When I was starting out as a professional writer myself, my awe of his speed began to mix with a certain amount of envy. For me, the words usually flowed at the speed of a glacier. Pup went every winter to Switzerland to write his books and would return six weeks later with a more or less complete manuscript. I won’t make the posthumous claim for him that all his books are destined for literary immortality, but among those 50 are some real jewels, written in one and a half months—of part-time writing days.
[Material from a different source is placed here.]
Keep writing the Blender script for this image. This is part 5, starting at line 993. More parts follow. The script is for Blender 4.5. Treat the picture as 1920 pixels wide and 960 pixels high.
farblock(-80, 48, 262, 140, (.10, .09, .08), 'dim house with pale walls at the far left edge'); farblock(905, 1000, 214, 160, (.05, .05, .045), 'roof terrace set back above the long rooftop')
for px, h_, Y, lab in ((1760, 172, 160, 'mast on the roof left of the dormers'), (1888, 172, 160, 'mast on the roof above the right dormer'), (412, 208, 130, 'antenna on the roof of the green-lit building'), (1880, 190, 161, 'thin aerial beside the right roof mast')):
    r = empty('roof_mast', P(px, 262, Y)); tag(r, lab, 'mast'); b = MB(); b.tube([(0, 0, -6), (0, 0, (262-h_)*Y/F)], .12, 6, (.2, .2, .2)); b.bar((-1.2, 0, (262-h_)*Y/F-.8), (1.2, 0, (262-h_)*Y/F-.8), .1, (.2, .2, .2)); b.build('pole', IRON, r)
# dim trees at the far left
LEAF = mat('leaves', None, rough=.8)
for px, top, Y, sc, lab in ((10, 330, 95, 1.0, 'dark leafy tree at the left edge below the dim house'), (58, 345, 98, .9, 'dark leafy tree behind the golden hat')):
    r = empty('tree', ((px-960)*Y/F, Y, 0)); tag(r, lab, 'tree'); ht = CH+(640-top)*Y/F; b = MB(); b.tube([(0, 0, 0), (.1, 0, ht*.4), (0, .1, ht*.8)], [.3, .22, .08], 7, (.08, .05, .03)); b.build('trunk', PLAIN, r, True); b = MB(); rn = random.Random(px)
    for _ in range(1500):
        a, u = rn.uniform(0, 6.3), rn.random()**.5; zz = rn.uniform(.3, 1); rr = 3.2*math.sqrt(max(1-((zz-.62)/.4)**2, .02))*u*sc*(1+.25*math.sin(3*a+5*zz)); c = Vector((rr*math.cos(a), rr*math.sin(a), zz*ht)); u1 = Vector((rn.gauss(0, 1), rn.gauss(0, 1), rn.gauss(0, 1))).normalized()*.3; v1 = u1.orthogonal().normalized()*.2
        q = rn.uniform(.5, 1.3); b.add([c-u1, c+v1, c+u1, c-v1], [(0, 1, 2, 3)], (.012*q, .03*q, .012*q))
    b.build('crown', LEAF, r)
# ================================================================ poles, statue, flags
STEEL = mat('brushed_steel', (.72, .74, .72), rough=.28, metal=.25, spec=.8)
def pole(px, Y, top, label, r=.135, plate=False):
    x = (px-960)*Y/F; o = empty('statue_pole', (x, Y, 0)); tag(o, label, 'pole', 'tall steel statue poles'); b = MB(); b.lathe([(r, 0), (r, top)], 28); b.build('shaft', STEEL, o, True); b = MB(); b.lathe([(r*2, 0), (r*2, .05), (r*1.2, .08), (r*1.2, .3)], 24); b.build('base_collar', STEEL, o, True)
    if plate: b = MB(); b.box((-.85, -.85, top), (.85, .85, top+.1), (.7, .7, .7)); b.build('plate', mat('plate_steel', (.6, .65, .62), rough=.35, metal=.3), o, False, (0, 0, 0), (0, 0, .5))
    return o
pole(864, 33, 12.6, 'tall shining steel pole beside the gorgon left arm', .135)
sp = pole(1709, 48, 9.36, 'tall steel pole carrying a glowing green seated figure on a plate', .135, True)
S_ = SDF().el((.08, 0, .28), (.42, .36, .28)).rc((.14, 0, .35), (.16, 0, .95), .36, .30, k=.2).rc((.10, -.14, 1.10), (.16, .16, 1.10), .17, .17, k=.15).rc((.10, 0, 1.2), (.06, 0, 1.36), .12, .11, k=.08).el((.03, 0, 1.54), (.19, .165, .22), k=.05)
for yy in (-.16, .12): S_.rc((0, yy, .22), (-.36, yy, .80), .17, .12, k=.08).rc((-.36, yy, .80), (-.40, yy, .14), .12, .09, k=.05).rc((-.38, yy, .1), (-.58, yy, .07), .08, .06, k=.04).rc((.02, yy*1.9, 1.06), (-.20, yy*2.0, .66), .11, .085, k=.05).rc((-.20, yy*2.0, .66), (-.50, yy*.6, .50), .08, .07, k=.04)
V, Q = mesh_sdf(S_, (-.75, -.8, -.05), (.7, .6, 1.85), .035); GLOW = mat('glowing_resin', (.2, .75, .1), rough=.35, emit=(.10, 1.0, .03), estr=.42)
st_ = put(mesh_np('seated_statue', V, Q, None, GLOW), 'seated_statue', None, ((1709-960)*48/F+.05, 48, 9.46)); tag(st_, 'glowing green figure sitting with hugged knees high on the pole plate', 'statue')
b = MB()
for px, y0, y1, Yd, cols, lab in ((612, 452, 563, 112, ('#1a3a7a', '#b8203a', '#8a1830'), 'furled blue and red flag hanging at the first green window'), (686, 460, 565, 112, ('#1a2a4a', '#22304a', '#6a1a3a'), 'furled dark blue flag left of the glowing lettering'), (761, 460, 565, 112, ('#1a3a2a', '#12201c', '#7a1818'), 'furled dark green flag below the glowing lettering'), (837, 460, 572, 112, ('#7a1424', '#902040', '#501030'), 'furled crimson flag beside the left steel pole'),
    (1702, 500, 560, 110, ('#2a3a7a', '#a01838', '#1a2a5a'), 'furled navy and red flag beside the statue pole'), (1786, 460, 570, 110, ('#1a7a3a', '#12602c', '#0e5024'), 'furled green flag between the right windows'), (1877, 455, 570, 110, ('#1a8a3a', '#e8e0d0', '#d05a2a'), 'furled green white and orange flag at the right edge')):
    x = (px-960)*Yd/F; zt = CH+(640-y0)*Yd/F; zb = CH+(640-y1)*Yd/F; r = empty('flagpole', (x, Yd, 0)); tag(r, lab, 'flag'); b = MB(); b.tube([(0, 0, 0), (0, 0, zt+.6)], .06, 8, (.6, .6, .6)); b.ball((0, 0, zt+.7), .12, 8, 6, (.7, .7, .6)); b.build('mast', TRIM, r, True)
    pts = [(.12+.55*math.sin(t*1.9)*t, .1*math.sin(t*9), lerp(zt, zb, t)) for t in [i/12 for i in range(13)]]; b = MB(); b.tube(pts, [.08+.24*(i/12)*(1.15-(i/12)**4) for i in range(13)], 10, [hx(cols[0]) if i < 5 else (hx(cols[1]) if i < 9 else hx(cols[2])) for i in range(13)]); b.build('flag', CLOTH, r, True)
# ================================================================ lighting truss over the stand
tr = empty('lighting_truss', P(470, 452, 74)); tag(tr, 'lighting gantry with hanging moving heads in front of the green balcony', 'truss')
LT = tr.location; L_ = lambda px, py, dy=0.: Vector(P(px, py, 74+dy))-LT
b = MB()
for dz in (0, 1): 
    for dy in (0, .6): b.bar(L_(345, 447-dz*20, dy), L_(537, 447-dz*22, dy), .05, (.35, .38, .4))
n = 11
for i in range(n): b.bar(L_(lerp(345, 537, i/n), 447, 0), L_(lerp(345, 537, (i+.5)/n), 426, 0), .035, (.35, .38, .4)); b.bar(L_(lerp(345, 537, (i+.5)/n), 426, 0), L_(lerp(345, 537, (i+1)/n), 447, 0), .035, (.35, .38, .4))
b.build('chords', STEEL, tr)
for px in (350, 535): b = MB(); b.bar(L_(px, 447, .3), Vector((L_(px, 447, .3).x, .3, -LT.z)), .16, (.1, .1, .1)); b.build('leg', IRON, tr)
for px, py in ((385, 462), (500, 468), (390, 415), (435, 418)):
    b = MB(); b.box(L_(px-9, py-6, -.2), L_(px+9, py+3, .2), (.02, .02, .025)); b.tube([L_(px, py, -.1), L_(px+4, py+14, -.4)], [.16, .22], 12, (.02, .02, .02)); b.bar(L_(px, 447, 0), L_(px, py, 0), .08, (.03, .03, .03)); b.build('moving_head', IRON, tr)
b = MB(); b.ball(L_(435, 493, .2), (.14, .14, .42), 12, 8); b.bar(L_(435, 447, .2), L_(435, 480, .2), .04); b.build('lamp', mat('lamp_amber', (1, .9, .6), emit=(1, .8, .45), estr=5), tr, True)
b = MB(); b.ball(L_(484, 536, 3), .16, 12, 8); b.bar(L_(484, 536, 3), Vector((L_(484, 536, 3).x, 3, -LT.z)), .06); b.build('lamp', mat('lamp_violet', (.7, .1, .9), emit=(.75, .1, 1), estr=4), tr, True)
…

In Switzerland, his routine was to spend mornings on correspondence and National Review and column writing, then lunch with Ken Galbraith or David Niven or some exiled European king or czar, have a glass or two of Fendant or Dôle wine, ski a few runs, then be back at his desk by 4 and write his book until 7. It took me the better part of a year—of eight-, 10-, 14-hour days, with no time off for hobnobbing with the Gstaad gratin—to crank out my first book. While I was writing it, Pup and Mum embarked on a 14-day trip on a cruise ship from Rio to Panama. His plan was to start writing one of his sailing books on the voyage. One midnight, lone and dreary, while I rewrote, glum and weary, wondering if it was too late to apply to law school, my phone rang. It was the ship-to-shore operator, a call from Mr. Buckley. My pulse quickened. In those days, long-distance ship-to-shore calls were generally of a dire nature.
"Guess what I did today? I finished my book! How’s yours coming? Ho, ho, ho!" He had written his in 12 days.